-- Begin --

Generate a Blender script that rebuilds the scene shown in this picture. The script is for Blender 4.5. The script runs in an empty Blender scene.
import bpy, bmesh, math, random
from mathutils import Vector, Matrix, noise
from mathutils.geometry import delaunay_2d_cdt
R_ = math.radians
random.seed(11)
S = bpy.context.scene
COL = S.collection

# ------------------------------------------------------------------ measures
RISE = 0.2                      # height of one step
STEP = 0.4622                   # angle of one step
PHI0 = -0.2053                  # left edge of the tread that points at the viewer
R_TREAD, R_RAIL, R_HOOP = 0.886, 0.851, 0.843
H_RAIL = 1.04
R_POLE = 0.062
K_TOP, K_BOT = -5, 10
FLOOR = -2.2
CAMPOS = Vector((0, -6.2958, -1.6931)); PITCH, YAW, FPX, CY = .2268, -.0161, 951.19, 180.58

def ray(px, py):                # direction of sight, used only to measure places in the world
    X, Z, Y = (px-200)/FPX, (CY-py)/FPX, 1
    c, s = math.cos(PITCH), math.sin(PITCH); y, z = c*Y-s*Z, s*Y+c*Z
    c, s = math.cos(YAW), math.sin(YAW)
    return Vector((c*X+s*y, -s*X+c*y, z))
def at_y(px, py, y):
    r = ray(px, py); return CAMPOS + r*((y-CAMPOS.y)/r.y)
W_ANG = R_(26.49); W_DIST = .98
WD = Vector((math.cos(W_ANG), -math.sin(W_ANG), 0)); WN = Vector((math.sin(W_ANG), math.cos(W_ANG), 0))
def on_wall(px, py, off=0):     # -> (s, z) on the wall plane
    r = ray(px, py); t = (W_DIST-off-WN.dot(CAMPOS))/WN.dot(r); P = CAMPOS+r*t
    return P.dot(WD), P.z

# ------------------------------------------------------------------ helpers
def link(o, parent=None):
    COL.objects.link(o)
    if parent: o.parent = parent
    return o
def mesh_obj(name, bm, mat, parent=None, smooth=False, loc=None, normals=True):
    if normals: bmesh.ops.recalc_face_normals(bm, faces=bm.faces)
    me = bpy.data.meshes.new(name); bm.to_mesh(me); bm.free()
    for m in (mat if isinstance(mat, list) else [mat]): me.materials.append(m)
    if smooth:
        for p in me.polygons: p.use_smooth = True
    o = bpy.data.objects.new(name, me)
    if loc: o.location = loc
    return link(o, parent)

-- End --

§ Written problem
Scan the data above; copy every line where "that" appears.

§ Task result
Generate a Blender script that rebuilds the scene shown in this picture. The script is for Blender 4.5. The script runs in an empty Blender scene.
PHI0 = -0.2053                  # left edge of the tread that points at the viewer